### Task goal
Everything from the first line of the data below through the line that contains "PI = math.pi" should be written out exactly, please, and nothing more; the pictures stay out.

### Recorded information
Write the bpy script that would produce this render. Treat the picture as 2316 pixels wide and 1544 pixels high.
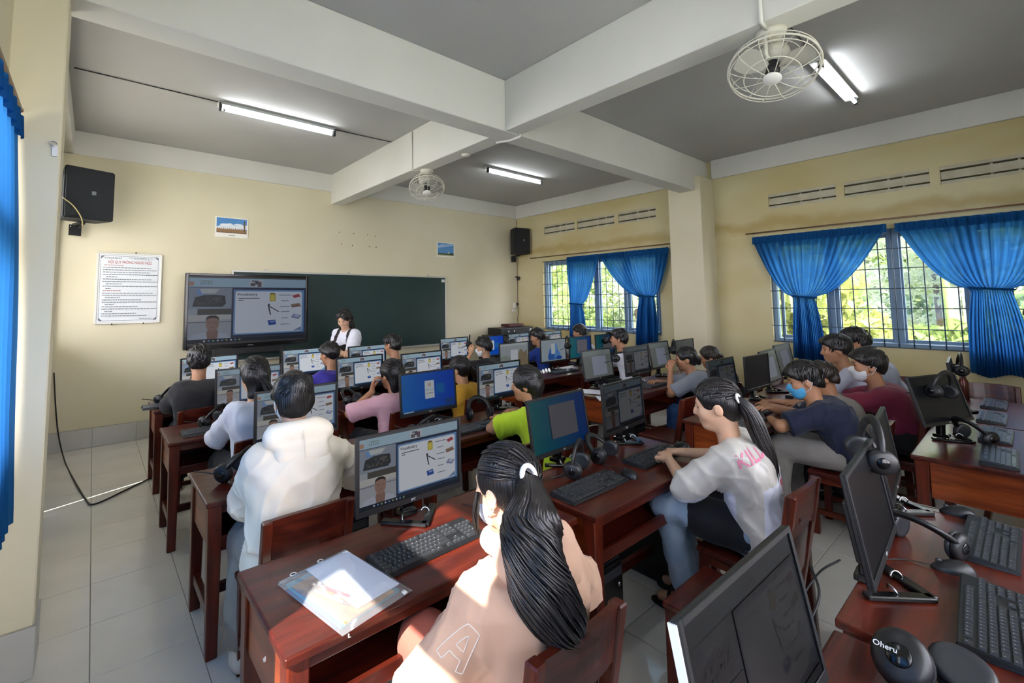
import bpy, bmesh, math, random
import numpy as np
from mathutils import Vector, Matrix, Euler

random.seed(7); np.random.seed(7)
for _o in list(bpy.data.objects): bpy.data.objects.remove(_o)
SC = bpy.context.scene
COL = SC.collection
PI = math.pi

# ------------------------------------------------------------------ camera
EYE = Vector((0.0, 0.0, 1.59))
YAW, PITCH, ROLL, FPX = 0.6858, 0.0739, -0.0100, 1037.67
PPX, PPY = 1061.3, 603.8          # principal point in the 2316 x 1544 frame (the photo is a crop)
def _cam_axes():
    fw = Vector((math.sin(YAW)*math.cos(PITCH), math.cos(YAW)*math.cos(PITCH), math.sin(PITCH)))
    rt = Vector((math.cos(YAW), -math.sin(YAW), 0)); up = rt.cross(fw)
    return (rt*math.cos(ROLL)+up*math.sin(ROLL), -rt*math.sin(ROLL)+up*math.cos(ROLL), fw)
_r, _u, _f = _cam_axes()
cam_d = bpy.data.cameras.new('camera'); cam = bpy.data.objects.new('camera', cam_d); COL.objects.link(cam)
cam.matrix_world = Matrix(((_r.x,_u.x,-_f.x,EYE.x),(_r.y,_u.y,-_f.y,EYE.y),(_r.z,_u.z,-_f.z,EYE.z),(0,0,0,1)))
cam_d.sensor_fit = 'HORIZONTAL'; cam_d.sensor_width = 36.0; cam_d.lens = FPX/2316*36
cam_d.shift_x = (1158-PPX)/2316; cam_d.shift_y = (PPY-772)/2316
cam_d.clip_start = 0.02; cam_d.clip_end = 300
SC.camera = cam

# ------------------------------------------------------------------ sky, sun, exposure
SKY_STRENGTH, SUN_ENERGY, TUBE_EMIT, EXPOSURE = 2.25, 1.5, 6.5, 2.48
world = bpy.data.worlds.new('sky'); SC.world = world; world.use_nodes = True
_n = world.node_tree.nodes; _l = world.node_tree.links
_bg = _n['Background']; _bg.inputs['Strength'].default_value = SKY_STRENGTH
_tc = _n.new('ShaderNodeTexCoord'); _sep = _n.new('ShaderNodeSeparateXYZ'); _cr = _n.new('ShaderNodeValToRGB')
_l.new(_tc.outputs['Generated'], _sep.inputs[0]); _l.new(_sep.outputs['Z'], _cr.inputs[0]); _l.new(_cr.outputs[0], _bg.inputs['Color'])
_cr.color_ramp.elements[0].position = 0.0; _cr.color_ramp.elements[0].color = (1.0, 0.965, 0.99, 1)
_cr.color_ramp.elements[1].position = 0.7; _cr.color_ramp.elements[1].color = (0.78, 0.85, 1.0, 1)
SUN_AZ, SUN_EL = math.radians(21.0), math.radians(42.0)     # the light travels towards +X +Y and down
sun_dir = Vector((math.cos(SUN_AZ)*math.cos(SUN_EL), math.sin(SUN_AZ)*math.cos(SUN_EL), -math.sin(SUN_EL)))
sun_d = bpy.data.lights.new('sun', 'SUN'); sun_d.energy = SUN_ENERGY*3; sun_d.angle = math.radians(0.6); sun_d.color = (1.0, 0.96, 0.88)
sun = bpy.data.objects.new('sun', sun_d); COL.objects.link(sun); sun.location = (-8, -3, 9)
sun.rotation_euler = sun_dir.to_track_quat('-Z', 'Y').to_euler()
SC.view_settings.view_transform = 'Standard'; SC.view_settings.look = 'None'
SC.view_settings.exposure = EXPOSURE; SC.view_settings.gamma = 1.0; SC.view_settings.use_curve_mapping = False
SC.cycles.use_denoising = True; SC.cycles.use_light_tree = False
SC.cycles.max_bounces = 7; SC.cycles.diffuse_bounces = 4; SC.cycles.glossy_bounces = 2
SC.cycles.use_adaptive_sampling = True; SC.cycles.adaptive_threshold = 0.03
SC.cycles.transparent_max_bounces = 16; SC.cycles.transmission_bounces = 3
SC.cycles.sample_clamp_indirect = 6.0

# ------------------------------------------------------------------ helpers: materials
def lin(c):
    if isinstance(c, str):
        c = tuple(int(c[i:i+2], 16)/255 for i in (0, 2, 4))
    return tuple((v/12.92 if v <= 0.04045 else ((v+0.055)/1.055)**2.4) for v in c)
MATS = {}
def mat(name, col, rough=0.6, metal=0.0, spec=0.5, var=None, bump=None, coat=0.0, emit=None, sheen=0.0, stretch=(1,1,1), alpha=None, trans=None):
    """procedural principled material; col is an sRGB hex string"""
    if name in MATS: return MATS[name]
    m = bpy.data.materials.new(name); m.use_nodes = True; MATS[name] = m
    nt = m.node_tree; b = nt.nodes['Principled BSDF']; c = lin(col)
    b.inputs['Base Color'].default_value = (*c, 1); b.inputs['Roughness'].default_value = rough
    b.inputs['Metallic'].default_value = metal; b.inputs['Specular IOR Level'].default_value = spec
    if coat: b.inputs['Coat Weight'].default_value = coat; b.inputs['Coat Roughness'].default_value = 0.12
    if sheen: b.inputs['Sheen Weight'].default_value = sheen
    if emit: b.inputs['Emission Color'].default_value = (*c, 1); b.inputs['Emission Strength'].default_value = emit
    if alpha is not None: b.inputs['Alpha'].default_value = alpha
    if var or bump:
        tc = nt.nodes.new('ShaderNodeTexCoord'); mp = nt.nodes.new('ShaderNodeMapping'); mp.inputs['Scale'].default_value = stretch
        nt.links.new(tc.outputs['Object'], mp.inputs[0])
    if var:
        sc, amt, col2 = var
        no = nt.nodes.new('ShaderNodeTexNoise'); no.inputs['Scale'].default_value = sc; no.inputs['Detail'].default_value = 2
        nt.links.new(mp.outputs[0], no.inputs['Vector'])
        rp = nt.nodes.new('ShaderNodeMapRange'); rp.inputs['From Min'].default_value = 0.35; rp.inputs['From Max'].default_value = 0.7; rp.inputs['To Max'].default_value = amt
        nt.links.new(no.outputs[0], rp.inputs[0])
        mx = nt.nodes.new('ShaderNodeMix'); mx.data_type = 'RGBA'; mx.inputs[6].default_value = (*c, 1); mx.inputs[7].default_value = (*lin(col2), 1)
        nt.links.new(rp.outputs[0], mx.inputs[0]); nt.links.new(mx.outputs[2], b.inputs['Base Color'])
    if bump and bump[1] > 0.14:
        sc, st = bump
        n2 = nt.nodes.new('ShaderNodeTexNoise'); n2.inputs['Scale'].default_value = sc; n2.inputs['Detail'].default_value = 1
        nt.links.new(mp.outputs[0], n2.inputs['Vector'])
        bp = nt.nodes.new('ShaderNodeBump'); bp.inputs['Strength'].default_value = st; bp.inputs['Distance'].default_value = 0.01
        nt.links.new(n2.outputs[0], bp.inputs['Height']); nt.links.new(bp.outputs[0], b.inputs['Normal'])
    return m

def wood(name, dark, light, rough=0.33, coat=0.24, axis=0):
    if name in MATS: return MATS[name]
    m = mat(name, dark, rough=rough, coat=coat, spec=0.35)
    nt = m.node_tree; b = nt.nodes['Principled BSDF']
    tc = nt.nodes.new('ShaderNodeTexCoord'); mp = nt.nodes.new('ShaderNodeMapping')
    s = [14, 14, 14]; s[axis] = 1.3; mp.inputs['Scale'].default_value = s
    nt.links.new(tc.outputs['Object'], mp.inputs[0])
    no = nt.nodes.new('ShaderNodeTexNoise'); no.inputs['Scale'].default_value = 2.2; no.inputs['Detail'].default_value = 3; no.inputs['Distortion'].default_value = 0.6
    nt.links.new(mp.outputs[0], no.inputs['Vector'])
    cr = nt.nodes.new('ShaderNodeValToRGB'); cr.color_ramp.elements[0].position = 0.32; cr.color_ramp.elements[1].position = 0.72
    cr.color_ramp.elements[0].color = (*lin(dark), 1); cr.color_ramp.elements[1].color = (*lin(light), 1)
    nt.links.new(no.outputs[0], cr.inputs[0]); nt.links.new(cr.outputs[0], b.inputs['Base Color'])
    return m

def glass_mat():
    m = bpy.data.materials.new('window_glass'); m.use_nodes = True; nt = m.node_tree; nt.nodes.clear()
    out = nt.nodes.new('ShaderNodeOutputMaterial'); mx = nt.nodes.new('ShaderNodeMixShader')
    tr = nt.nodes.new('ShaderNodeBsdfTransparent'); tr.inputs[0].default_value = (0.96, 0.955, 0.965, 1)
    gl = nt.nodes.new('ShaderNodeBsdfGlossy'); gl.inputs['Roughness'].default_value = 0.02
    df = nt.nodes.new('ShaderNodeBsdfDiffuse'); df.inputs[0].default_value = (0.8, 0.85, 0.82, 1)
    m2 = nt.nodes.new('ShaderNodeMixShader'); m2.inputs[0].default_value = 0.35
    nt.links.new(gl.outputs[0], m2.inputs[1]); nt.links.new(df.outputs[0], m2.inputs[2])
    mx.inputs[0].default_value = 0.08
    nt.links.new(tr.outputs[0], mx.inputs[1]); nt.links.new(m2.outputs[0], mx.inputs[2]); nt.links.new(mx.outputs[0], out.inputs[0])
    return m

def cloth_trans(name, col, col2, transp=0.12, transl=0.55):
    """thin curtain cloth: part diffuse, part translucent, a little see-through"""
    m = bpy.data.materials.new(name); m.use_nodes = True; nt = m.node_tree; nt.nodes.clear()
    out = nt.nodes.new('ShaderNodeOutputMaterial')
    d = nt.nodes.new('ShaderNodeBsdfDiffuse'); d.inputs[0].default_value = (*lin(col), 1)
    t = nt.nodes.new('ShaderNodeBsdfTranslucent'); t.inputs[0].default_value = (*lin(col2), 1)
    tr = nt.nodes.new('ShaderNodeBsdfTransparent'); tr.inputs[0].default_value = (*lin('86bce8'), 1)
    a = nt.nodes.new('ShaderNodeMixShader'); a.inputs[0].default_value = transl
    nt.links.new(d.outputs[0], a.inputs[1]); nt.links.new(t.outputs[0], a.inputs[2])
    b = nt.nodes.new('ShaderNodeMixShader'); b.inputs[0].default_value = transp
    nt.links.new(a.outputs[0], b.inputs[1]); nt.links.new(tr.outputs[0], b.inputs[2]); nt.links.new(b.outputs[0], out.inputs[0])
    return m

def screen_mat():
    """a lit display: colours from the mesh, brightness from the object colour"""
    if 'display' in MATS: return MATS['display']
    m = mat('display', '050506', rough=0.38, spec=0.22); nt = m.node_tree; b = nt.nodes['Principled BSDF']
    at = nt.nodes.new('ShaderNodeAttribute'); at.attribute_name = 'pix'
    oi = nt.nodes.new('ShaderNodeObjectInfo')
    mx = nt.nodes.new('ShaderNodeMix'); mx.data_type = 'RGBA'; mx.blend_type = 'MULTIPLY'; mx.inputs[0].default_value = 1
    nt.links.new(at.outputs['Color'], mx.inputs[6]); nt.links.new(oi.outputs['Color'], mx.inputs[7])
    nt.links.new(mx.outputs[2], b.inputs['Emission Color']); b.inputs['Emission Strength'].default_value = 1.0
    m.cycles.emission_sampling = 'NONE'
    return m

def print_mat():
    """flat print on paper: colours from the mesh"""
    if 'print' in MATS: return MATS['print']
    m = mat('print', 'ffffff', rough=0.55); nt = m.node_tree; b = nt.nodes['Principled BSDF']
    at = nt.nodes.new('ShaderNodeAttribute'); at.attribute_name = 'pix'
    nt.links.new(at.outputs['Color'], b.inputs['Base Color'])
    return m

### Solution
Write the bpy script that would produce this render. Treat the picture as 2316 pixels wide and 1544 pixels high.
import bpy, bmesh, math, random
import numpy as np
from mathutils import Vector, Matrix, Euler

random.seed(7); np.random.seed(7)
for _o in list(bpy.data.objects): bpy.data.objects.remove(_o)
SC = bpy.context.scene
COL = SC.collection
PI = math.pi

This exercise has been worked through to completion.